Ceremony, controversy mark London state visit
LONDON — Mixing pageantry and pugilism, President Donald Trump plunged into his long-delayed state visit to Britain on Monday, welcomed with smiles and a cannon salute by the royals but launching political insults at others in a time of turmoil for both nations in the deep, if recently strained, alliance.
It was a whirlwind of pomp, circumstance and protest for Trump, who had lunch with Queen Elizabeth and tea with Prince Charles before a grand state dinner at Buckingham Palace.
The queen used her toast to emphasize the importance of international institutions created by Britain, the United States and other allies after World War II, a subtle rebuttal to Trump, a critic of NATO and the U.N.
But most of the talk and the colorful images were just what the White House wanted to showcase Trump as a statesman while, back home, the race to succeed him — and talk of impeaching him — heated up. Yet Trump, forever a counter-puncher, immediately roiled diplomatic docility by tearing into London Mayor Sadiq Khan.
The agenda for Trump’s weeklong European journey is mostly ceremonial.
Later this week come D-Day commemoration ceremonies on both sides of the English Channel and his first presidential visit to Ireland, which will include a stay at his coastal golf club. For most presidents, it would be a time to revel in the grandeur, building relations with heads of state. But Trump has proven he is not most presidents.

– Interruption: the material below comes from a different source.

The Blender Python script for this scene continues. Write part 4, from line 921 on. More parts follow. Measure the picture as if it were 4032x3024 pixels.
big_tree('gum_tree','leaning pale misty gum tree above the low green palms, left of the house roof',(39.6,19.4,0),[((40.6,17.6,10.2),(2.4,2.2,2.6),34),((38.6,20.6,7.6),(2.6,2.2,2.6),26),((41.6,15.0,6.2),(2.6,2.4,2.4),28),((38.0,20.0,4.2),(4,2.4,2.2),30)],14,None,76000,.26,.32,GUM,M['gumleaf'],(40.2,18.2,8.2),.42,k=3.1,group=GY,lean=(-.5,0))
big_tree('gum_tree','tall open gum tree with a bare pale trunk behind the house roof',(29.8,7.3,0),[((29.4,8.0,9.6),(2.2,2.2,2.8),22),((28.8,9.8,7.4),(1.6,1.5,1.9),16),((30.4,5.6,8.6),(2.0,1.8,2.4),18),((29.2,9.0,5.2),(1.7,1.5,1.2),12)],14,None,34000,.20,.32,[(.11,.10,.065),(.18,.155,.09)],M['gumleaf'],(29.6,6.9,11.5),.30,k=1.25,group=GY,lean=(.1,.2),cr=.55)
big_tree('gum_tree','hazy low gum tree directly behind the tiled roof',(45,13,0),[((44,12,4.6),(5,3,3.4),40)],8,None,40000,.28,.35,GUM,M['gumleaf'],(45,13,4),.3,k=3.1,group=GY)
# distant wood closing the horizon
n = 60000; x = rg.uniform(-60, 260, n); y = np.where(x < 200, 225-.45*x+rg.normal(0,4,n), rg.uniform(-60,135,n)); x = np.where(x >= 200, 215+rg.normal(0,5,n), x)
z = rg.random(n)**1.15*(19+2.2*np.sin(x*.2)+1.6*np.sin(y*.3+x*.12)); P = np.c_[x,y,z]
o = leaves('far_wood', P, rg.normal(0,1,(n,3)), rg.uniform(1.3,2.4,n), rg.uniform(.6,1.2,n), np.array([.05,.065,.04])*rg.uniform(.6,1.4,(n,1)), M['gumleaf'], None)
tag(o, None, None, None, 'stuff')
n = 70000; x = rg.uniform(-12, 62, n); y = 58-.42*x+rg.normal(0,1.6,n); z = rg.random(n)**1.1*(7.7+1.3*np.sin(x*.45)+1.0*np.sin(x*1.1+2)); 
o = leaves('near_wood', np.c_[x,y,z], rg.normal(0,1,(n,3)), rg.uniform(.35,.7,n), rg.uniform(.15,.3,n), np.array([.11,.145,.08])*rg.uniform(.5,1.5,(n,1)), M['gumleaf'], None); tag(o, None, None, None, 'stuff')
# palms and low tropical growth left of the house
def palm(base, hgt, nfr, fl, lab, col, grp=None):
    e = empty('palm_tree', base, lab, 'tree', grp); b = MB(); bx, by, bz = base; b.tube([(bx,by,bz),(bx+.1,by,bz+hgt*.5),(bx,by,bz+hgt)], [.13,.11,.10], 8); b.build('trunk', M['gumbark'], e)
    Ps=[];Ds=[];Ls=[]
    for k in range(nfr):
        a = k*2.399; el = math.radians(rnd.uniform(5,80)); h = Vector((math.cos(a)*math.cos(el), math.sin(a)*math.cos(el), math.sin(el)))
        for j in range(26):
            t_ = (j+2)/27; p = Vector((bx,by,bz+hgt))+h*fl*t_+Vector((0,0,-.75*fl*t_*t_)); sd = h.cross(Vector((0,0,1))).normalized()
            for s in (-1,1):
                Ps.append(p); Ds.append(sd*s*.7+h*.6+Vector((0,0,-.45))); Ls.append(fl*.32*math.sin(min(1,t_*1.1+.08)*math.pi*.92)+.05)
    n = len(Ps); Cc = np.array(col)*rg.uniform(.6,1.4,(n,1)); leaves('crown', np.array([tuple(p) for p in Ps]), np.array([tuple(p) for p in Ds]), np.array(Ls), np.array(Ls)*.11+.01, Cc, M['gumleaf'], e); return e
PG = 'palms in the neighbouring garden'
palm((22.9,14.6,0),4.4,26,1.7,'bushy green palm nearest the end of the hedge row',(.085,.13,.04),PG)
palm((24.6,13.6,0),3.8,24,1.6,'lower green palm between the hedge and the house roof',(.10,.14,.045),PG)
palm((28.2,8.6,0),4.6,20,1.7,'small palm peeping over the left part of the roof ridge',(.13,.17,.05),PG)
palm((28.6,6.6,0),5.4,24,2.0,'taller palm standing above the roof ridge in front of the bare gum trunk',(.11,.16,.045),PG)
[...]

With the trip already at risk of being overshadowed by Britain’s Brexit turmoil, Trump unleashed a Twitter tirade after a newspaper column in which London’s mayor said he did not deserve red-carpet treatment and was “one of the most egregious examples of a growing global threat” to liberal democracy.
“(at)SadiqKhan, who by all accounts has done a terrible job as Mayor of London, has been foolishly `nasty’ to the visiting President of the United States, by far the most important ally of the United Kingdom,” Trump wrote just before landing. “He is a stone cold loser who should focus on crime in London, not me.”
Khan supporters have previously accused Trump of being racist against London’s first Muslim mayor.
During the palace welcome ceremony, Trump and Prince Charles inspected the Guard of Honor formed by the Grenadier Guards wearing their traditional bearskin hats. Royal gun salutes were fired from nearby Green Park and from the Tower of London as part of the pageantry accompanying an official state visit, one of the highest honors Britain can bestow on a foreign leader.
But the U.S. president arrived at a precarious moment.
There is a fresh round of impeachment fervor back home, and British Prime Minister Theresa May has undergone months of political turmoil over Britain’s planned exit from the European Union.